**Source records**
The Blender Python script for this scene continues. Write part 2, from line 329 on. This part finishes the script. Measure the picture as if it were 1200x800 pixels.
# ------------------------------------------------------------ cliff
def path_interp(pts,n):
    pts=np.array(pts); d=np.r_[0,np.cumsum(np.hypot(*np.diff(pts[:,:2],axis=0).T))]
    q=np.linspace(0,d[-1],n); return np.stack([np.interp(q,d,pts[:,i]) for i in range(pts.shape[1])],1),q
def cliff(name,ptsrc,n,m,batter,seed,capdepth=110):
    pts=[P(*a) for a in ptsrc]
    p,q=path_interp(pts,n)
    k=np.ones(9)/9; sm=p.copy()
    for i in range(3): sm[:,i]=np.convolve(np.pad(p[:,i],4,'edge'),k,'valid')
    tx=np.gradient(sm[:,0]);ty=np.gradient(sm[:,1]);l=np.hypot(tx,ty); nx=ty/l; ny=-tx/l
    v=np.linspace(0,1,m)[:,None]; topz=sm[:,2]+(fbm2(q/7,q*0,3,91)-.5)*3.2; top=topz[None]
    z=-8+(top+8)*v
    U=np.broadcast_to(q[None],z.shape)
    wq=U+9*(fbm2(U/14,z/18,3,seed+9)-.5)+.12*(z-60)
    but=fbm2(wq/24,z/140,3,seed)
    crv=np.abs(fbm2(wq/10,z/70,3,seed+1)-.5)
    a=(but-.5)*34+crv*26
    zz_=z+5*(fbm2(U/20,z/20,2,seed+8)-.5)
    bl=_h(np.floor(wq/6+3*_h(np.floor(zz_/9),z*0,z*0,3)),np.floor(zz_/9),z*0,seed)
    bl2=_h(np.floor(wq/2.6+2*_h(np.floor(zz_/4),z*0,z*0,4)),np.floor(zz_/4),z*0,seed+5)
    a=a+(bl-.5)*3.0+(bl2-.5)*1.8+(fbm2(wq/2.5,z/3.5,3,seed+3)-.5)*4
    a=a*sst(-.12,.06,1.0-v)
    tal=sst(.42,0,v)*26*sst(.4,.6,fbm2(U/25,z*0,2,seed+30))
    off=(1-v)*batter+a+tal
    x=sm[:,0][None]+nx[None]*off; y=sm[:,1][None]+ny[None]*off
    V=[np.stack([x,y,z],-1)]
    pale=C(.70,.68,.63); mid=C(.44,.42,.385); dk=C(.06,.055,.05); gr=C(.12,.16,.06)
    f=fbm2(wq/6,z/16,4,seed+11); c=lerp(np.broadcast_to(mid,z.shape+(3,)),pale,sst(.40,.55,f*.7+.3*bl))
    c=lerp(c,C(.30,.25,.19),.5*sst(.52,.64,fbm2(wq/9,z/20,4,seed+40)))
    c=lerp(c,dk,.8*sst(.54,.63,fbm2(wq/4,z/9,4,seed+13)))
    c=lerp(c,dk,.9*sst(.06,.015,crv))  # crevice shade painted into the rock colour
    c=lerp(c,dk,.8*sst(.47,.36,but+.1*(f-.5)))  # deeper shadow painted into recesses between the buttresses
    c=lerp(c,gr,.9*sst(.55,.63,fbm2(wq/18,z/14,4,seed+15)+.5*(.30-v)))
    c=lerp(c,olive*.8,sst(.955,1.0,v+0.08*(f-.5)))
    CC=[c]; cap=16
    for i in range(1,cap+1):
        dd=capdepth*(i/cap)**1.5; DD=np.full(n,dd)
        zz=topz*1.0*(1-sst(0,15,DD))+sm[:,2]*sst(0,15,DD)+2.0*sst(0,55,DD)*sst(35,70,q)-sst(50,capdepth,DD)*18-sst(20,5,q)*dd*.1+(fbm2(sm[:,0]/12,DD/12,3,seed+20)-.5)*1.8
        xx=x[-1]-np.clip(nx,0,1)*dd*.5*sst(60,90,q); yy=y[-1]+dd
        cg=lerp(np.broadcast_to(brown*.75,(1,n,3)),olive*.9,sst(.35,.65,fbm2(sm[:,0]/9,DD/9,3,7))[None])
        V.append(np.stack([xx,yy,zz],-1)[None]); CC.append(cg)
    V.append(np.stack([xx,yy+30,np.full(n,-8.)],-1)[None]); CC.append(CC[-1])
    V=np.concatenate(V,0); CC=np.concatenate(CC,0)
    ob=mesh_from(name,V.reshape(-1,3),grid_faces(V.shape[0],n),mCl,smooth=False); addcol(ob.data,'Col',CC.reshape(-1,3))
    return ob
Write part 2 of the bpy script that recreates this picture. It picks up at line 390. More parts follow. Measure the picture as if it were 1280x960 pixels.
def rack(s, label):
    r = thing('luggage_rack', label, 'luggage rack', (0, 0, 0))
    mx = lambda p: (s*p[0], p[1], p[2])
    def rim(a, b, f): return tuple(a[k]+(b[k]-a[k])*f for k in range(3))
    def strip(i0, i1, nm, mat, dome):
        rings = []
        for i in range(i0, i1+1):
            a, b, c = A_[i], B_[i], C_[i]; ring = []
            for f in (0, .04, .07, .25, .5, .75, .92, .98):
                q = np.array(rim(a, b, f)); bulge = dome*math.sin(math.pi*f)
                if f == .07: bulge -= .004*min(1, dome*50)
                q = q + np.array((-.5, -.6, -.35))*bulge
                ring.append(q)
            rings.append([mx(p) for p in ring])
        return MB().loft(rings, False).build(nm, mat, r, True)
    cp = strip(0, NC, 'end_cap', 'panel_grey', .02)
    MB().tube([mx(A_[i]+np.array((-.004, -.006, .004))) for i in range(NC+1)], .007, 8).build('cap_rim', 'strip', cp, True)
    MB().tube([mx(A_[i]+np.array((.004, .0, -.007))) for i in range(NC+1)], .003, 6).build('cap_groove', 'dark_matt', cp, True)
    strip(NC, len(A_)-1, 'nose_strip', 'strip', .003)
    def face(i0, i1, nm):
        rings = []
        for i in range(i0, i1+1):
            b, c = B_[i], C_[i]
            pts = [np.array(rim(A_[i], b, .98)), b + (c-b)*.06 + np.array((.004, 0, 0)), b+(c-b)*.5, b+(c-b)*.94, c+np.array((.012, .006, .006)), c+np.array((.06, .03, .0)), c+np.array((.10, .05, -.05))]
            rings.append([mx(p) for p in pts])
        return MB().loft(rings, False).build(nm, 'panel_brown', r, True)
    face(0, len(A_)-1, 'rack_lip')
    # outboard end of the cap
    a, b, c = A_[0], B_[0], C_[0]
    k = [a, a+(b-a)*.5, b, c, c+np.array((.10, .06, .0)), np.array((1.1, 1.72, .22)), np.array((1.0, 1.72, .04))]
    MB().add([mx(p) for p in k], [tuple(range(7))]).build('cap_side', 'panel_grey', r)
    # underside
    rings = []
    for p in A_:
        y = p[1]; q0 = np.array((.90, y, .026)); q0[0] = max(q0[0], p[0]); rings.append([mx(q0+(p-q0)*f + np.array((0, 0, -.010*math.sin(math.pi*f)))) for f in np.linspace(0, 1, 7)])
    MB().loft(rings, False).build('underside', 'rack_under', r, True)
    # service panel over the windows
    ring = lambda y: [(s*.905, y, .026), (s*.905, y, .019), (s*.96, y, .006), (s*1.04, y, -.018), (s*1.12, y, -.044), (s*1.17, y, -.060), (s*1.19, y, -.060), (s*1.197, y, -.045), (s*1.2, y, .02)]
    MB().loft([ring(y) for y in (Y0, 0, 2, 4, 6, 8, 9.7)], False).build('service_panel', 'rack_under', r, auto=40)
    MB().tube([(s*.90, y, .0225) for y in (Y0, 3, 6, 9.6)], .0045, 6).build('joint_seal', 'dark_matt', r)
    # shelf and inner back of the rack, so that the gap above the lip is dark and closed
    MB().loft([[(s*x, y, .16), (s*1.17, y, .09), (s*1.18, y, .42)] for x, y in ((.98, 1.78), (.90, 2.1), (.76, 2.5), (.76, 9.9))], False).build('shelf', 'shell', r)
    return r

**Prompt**
Print all the data exactly.

**Task output**
The Blender Python script for this scene continues. Write part 2, from line 329 on. This part finishes the script. Measure the picture as if it were 1200x800 pixels.
# ------------------------------------------------------------ cliff
def path_interp(pts,n):
    pts=np.array(pts); d=np.r_[0,np.cumsum(np.hypot(*np.diff(pts[:,:2],axis=0).T))]
    q=np.linspace(0,d[-1],n); return np.stack([np.interp(q,d,pts[:,i]) for i in range(pts.shape[1])],1),q
def cliff(name,ptsrc,n,m,batter,seed,capdepth=110):
    pts=[P(*a) for a in ptsrc]
    p,q=path_interp(pts,n)
    k=np.ones(9)/9; sm=p.copy()
    for i in range(3): sm[:,i]=np.convolve(np.pad(p[:,i],4,'edge'),k,'valid')
    tx=np.gradient(sm[:,0]);ty=np.gradient(sm[:,1]);l=np.hypot(tx,ty); nx=ty/l; ny=-tx/l
    v=np.linspace(0,1,m)[:,None]; topz=sm[:,2]+(fbm2(q/7,q*0,3,91)-.5)*3.2; top=topz[None]
    z=-8+(top+8)*v
    U=np.broadcast_to(q[None],z.shape)
    wq=U+9*(fbm2(U/14,z/18,3,seed+9)-.5)+.12*(z-60)
    but=fbm2(wq/24,z/140,3,seed)
    crv=np.abs(fbm2(wq/10,z/70,3,seed+1)-.5)
    a=(but-.5)*34+crv*26
    zz_=z+5*(fbm2(U/20,z/20,2,seed+8)-.5)
    bl=_h(np.floor(wq/6+3*_h(np.floor(zz_/9),z*0,z*0,3)),np.floor(zz_/9),z*0,seed)
    bl2=_h(np.floor(wq/2.6+2*_h(np.floor(zz_/4),z*0,z*0,4)),np.floor(zz_/4),z*0,seed+5)
    a=a+(bl-.5)*3.0+(bl2-.5)*1.8+(fbm2(wq/2.5,z/3.5,3,seed+3)-.5)*4
    a=a*sst(-.12,.06,1.0-v)
    tal=sst(.42,0,v)*26*sst(.4,.6,fbm2(U/25,z*0,2,seed+30))
    off=(1-v)*batter+a+tal
    x=sm[:,0][None]+nx[None]*off; y=sm[:,1][None]+ny[None]*off
    V=[np.stack([x,y,z],-1)]
    pale=C(.70,.68,.63); mid=C(.44,.42,.385); dk=C(.06,.055,.05); gr=C(.12,.16,.06)
    f=fbm2(wq/6,z/16,4,seed+11); c=lerp(np.broadcast_to(mid,z.shape+(3,)),pale,sst(.40,.55,f*.7+.3*bl))
    c=lerp(c,C(.30,.25,.19),.5*sst(.52,.64,fbm2(wq/9,z/20,4,seed+40)))
    c=lerp(c,dk,.8*sst(.54,.63,fbm2(wq/4,z/9,4,seed+13)))
    c=lerp(c,dk,.9*sst(.06,.015,crv))  # crevice shade painted into the rock colour
    c=lerp(c,dk,.8*sst(.47,.36,but+.1*(f-.5)))  # deeper shadow painted into recesses between the buttresses
    c=lerp(c,gr,.9*sst(.55,.63,fbm2(wq/18,z/14,4,seed+15)+.5*(.30-v)))
    c=lerp(c,olive*.8,sst(.955,1.0,v+0.08*(f-.5)))
    CC=[c]; cap=16
    for i in range(1,cap+1):
        dd=capdepth*(i/cap)**1.5; DD=np.full(n,dd)
        zz=topz*1.0*(1-sst(0,15,DD))+sm[:,2]*sst(0,15,DD)+2.0*sst(0,55,DD)*sst(35,70,q)-sst(50,capdepth,DD)*18-sst(20,5,q)*dd*.1+(fbm2(sm[:,0]/12,DD/12,3,seed+20)-.5)*1.8
        xx=x[-1]-np.clip(nx,0,1)*dd*.5*sst(60,90,q); yy=y[-1]+dd
        cg=lerp(np.broadcast_to(brown*.75,(1,n,3)),olive*.9,sst(.35,.65,fbm2(sm[:,0]/9,DD/9,3,7))[None])
        V.append(np.stack([xx,yy,zz],-1)[None]); CC.append(cg)
    V.append(np.stack([xx,yy+30,np.full(n,-8.)],-1)[None]); CC.append(CC[-1])
    V=np.concatenate(V,0); CC=np.concatenate(CC,0)
    ob=mesh_from(name,V.reshape(-1,3),grid_faces(V.shape[0],n),mCl,smooth=False); addcol(ob.data,'Col',CC.reshape(-1,3))
    return ob
Write part 2 of the bpy script that recreates this picture. It picks up at line 390. More parts follow. Measure the picture as if it were 1280x960 pixels.
def rack(s, label):
    r = thing('luggage_rack', label, 'luggage rack', (0, 0, 0))
    mx = lambda p: (s*p[0], p[1], p[2])
    def rim(a, b, f): return tuple(a[k]+(b[k]-a[k])*f for k in range(3))
    def strip(i0, i1, nm, mat, dome):
        rings = []
        for i in range(i0, i1+1):
            a, b, c = A_[i], B_[i], C_[i]; ring = []
            for f in (0, .04, .07, .25, .5, .75, .92, .98):
                q = np.array(rim(a, b, f)); bulge = dome*math.sin(math.pi*f)
                if f == .07: bulge -= .004*min(1, dome*50)
                q = q + np.array((-.5, -.6, -.35))*bulge
                ring.append(q)
            rings.append([mx(p) for p in ring])
        return MB().loft(rings, False).build(nm, mat, r, True)
    cp = strip(0, NC, 'end_cap', 'panel_grey', .02)
    MB().tube([mx(A_[i]+np.array((-.004, -.006, .004))) for i in range(NC+1)], .007, 8).build('cap_rim', 'strip', cp, True)
    MB().tube([mx(A_[i]+np.array((.004, .0, -.007))) for i in range(NC+1)], .003, 6).build('cap_groove', 'dark_matt', cp, True)
    strip(NC, len(A_)-1, 'nose_strip', 'strip', .003)
    def face(i0, i1, nm):
        rings = []
        for i in range(i0, i1+1):
            b, c = B_[i], C_[i]
            pts = [np.array(rim(A_[i], b, .98)), b + (c-b)*.06 + np.array((.004, 0, 0)), b+(c-b)*.5, b+(c-b)*.94, c+np.array((.012, .006, .006)), c+np.array((.06, .03, .0)), c+np.array((.10, .05, -.05))]
            rings.append([mx(p) for p in pts])
        return MB().loft(rings, False).build(nm, 'panel_brown', r, True)
    face(0, len(A_)-1, 'rack_lip')
    # outboard end of the cap
    a, b, c = A_[0], B_[0], C_[0]
    k = [a, a+(b-a)*.5, b, c, c+np.array((.10, .06, .0)), np.array((1.1, 1.72, .22)), np.array((1.0, 1.72, .04))]
    MB().add([mx(p) for p in k], [tuple(range(7))]).build('cap_side', 'panel_grey', r)
    # underside
    rings = []
    for p in A_:
        y = p[1]; q0 = np.array((.90, y, .026)); q0[0] = max(q0[0], p[0]); rings.append([mx(q0+(p-q0)*f + np.array((0, 0, -.010*math.sin(math.pi*f)))) for f in np.linspace(0, 1, 7)])
    MB().loft(rings, False).build('underside', 'rack_under', r, True)
    # service panel over the windows
    ring = lambda y: [(s*.905, y, .026), (s*.905, y, .019), (s*.96, y, .006), (s*1.04, y, -.018), (s*1.12, y, -.044), (s*1.17, y, -.060), (s*1.19, y, -.060), (s*1.197, y, -.045), (s*1.2, y, .02)]
    MB().loft([ring(y) for y in (Y0, 0, 2, 4, 6, 8, 9.7)], False).build('service_panel', 'rack_under', r, auto=40)
    MB().tube([(s*.90, y, .0225) for y in (Y0, 3, 6, 9.6)], .0045, 6).build('joint_seal', 'dark_matt', r)
    # shelf and inner back of the rack, so that the gap above the lip is dark and closed
    MB().loft([[(s*x, y, .16), (s*1.17, y, .09), (s*1.18, y, .42)] for x, y in ((.98, 1.78), (.90, 2.1), (.76, 2.5), (.76, 9.9))], False).build('shelf', 'shell', r)
    return r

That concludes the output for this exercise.